When we have a continous function $h: X \to Y$ such that $h(x_0)=y_0$, for some $x_0 \in X, y_0 \in Y$. ($h:(X,x_0) \to (Y,y_0)$). Then $h$ induces a homomorphism $h_{*}: \pi_1 (X,x_0) \to \pi_1(Y,y_0)$ by the equation $h_{*}([f]) = [h \circ f].$
How can I show that $h$ and $g$ are continous? I also must find a generator of $\pi_1 (S^1,b_0)$, right ? Once I get $[f]$ a generator of $\pi_1 (S^1,b_0)$ I can compute $g_{*}([f]) = [g \circ f]$. I don't know how to finish it.
Ps: I took it from Munkres, and there is a hint: $(\cos \theta + i \sin \theta)^n = \cos n \theta + i \sin n \theta$. But I don't know what to do with this either.
These maps are continuous because they are complex differentiable (the derivative of $z^n$ being $nz^{n-1}$) and this implies continuity.
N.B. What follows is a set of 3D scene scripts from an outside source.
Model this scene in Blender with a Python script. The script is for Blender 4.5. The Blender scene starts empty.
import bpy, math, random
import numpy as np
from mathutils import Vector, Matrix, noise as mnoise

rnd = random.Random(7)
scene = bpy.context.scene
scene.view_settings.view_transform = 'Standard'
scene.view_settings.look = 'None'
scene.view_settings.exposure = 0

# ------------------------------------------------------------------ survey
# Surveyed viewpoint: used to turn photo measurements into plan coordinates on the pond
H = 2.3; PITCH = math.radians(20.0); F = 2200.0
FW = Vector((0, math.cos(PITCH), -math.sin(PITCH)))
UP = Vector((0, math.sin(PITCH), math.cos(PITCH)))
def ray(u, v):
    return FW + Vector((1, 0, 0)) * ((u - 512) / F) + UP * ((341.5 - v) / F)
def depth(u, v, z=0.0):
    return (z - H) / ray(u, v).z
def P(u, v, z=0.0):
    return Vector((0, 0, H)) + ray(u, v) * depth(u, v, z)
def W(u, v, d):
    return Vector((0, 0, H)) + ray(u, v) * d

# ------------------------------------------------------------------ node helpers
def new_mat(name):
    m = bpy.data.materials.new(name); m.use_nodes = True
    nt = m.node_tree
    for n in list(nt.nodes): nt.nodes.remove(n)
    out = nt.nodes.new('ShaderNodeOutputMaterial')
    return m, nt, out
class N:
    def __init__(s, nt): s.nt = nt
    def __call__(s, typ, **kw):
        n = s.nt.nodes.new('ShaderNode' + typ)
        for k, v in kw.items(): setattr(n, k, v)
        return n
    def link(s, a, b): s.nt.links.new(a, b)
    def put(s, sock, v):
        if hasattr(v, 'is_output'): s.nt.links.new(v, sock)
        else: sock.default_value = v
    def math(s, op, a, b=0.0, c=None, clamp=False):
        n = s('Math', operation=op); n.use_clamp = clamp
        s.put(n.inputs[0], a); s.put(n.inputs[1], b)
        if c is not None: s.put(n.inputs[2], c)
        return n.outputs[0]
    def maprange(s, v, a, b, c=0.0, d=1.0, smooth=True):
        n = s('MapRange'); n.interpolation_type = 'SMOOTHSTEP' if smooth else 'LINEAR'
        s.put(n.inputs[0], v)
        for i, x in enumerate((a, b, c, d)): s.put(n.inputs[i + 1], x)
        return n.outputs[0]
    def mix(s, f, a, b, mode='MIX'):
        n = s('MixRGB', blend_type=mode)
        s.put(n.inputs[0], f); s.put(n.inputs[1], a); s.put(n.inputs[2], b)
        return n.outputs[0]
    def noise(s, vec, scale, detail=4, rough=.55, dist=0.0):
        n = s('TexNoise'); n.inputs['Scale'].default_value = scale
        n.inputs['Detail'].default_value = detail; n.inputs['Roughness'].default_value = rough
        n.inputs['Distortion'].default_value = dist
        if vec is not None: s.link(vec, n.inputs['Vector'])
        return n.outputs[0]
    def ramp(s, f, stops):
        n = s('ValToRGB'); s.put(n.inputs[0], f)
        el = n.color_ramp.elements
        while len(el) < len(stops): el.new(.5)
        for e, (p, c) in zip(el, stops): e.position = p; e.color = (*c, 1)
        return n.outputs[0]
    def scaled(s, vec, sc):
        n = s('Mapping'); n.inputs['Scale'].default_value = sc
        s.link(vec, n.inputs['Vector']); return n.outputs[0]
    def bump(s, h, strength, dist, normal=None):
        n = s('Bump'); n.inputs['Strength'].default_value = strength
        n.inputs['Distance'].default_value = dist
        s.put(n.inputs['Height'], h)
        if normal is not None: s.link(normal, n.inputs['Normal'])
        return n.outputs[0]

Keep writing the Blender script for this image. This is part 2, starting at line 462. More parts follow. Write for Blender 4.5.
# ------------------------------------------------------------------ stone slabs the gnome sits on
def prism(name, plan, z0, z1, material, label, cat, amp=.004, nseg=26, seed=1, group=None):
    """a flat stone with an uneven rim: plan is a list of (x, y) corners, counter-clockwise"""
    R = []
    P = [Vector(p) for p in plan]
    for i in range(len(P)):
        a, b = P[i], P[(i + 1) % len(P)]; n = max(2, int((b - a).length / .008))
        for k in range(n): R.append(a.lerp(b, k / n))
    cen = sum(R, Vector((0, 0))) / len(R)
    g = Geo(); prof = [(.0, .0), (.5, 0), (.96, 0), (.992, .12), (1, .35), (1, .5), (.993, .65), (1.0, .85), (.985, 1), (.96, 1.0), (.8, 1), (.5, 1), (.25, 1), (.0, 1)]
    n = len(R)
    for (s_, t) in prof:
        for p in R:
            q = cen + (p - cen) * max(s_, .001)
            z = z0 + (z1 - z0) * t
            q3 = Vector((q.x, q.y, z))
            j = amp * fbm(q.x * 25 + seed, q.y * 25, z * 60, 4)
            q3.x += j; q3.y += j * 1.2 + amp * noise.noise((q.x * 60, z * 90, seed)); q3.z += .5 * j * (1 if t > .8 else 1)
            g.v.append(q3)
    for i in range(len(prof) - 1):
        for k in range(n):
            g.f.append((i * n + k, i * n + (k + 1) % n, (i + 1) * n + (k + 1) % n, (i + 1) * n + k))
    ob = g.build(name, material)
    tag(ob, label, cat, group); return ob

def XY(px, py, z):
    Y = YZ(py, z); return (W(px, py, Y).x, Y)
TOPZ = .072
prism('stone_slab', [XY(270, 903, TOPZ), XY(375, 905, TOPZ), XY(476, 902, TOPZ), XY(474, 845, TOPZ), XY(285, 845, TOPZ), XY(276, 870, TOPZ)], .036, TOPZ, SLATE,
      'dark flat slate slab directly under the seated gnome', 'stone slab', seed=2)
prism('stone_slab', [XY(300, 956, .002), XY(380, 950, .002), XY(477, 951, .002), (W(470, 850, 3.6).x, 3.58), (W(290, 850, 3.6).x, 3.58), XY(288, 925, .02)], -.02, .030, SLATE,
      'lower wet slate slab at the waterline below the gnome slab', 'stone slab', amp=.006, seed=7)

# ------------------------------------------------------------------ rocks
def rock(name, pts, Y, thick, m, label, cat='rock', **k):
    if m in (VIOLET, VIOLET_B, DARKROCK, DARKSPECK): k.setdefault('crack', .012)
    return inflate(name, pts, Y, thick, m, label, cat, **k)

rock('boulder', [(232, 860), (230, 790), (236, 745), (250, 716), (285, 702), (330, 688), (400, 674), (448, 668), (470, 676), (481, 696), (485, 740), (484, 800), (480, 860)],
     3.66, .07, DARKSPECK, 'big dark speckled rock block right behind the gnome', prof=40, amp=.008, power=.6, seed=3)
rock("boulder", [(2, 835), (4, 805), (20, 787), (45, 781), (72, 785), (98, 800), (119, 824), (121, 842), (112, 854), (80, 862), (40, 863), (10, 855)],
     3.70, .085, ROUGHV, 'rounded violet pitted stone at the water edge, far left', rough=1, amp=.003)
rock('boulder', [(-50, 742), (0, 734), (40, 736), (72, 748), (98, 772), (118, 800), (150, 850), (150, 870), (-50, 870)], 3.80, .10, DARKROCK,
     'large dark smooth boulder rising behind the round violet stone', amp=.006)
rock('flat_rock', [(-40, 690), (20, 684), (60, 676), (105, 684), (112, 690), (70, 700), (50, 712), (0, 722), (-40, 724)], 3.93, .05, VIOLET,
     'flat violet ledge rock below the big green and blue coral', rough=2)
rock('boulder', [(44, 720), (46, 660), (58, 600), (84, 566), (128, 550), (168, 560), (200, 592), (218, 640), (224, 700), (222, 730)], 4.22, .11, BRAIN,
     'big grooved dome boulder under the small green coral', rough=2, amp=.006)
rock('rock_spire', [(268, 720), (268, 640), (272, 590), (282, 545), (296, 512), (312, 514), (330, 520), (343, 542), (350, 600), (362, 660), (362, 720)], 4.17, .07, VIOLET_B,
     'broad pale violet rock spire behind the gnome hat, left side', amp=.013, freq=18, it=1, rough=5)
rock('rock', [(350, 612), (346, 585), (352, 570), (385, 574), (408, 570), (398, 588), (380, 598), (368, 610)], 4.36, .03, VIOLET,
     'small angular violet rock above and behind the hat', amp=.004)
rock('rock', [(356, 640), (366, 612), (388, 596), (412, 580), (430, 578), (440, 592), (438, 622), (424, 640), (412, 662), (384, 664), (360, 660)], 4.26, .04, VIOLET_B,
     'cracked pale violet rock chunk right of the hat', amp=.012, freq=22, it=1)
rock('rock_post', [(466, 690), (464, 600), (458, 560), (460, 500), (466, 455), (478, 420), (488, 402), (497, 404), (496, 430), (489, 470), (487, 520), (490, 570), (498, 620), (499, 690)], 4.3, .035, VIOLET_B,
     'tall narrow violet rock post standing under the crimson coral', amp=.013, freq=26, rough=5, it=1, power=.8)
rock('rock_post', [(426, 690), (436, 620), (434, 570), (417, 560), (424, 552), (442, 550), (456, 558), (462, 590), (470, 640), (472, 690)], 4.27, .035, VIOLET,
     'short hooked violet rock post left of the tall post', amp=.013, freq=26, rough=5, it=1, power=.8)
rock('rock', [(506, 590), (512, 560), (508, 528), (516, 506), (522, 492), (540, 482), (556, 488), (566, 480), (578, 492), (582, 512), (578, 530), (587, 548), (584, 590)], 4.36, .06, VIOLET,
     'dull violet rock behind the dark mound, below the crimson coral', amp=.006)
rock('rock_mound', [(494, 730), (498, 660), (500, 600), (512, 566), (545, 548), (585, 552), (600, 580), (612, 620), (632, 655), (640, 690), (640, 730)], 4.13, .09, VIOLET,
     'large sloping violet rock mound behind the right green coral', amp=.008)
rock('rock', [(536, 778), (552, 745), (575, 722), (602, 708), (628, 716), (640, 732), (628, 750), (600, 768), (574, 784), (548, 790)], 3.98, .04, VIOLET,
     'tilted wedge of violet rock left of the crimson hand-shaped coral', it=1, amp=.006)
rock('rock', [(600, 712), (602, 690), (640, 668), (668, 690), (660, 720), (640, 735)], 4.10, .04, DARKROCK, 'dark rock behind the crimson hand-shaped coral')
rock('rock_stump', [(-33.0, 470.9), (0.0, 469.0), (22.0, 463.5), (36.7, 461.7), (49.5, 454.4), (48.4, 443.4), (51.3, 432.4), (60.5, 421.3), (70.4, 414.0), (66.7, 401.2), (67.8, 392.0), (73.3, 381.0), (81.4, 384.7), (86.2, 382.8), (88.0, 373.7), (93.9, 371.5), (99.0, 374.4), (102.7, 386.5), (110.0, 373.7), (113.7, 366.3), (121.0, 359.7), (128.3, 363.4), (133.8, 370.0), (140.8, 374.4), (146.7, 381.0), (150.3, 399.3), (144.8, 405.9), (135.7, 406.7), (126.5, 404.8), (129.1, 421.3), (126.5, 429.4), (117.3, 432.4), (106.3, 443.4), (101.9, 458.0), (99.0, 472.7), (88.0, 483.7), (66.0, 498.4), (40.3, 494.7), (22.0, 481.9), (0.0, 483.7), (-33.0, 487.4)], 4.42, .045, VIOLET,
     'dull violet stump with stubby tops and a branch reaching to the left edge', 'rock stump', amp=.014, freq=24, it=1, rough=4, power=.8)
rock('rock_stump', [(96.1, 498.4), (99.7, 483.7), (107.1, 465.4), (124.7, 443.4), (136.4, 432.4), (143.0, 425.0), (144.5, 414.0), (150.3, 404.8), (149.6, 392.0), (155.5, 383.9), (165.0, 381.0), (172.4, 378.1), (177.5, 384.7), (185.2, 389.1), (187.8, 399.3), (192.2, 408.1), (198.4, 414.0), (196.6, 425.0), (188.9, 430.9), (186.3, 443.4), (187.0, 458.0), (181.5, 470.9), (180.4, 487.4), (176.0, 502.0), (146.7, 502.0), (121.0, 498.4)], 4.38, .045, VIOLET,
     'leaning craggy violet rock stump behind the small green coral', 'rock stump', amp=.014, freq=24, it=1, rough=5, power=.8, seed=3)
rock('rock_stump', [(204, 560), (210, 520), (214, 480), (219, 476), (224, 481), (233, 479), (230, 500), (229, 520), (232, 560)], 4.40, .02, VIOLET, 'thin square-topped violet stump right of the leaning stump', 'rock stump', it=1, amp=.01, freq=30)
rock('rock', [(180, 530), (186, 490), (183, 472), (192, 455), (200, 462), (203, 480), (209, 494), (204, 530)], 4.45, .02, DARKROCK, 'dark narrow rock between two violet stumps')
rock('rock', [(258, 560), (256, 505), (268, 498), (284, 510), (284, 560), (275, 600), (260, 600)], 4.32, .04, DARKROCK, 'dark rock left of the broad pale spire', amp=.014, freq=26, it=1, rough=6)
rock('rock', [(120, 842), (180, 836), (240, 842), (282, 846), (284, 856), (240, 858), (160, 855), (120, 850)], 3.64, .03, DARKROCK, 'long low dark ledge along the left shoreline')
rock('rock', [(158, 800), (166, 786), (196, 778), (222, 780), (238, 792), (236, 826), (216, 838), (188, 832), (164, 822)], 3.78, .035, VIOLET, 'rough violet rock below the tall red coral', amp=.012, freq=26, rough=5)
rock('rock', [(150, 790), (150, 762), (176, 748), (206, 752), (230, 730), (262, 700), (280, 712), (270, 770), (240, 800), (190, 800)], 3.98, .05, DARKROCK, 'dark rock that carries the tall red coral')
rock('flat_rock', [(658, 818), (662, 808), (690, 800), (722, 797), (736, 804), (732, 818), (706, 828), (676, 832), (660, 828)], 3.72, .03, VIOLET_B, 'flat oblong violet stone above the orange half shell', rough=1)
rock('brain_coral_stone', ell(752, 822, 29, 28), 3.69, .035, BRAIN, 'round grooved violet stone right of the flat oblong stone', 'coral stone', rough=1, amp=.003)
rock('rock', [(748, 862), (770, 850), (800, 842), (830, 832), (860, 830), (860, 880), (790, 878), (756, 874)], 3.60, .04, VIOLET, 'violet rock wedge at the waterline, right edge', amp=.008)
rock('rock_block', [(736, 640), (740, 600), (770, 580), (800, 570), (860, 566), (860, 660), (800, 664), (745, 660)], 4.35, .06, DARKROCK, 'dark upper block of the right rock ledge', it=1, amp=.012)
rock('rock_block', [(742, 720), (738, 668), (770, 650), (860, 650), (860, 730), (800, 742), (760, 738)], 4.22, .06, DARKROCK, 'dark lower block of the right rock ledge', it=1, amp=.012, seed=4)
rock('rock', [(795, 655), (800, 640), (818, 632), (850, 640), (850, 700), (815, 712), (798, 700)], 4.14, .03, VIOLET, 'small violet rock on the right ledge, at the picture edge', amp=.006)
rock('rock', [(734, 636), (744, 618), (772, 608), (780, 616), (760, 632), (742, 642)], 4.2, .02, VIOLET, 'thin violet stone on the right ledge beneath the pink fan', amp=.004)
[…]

Now $\pi_1(S^1,1)$ is infinite cyclic, generated by the identity (which is a loop $\mathit{id}:S^1 \to S^1$). The induced map $g_*:\pi_1(S^1,1) \to \pi_1(S^1,1)$ is entirely determined by where it sends the positive generator, so we need just compute the winding number of $g_*([\mathit{id}]) = [g \circ \mathit{id}] = [g]$. Let $p:\mathbb{R} \to S^1$ denote the universal cover. It will be more convenient to treat $g$ as a map $[0,1] \to S^1$ with $$g(\theta) = (\cos2\pi\theta + i\sin2\pi\theta)^n.$$ This $g$ lifts to a path $f:[0,1] \to \mathbb{R}$ defined by $f(\theta) = n\theta$, because $$(p\circ f)(\theta)= p(n\theta) = \cos(2\pi n\theta)+ i\sin(2\pi n\theta) = (\cos 2\pi\theta +i\sin2\pi\theta)^n = g(\theta).$$
This shows that $[g]$ corresponds to $n$ via the isomorphism $\pi_1(S^1,1) \cong \mathbb{Z}$. Therefore, the induced homomorphism $$\mathbb{Z} \cong \pi_1(S^1,1) \xrightarrow{g_*} \pi_1(S^1,1) \cong \mathbb{Z}$$ is just multiplication by $n$. The argument for $h$ is identical.